On social media this could be likes, follows, shares, comments and discussions.

If you’ve got video on a website or in social media there are options to track whether people watch the video. Aand whether they watch it the whole way through!

Let’s assume you’re building an email list – because everyone should! How many subscribers are you getting each month? Is that number growing? And how many unsubscribes are you getting? If it’s too many, you have a problem.

Look for anecdotal and offline signals

Do you get unsolicited referrals? Meet people who say, ‘Oh yes, I’ve heard about you.’ Find someone asking you to run a seminar or workshop. Get asked to contribute an article or a guest blog post. Find yourself getting PR and press mentions – offline and online!

These are all signs that your message and positioning is getting out there. They’re soft measures and probably hard to measure, but think about what might work with your marketing strategy. If you’re spending a lot on social media, track engagement on those platforms. If you’re committed to content marekting, track your guest blogging  / interview / podcast opportunities.

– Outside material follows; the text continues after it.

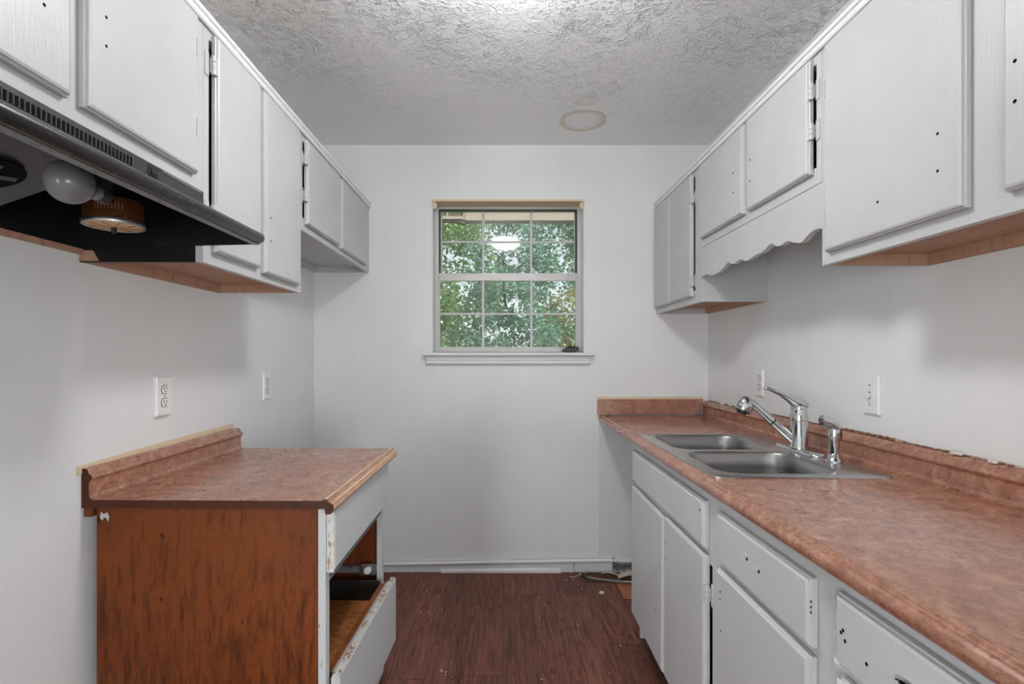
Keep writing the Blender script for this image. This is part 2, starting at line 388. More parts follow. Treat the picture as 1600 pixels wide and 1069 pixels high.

Picking the KPIs for you and your small business

Even this top level listing has come up with around 20 small business marketing KPIs. See the chart below (and you can download for reference too).

marketing-kpi

My recommendation is that you pick between 5 and 10 and stop there. They should relate to your business and the marketing channels where you are investing the most time and money.

Then make sure you track and review your KPIs religiously, once a month. Set yourself a reminder or get somebody to create a regular report for you.

And remember, it’s not about how they compare to anyone else’s KPIs. It’s about whether you and your business are performing better than you used to.

The sooner you start, the sooner you have a baseline. Why not get going now?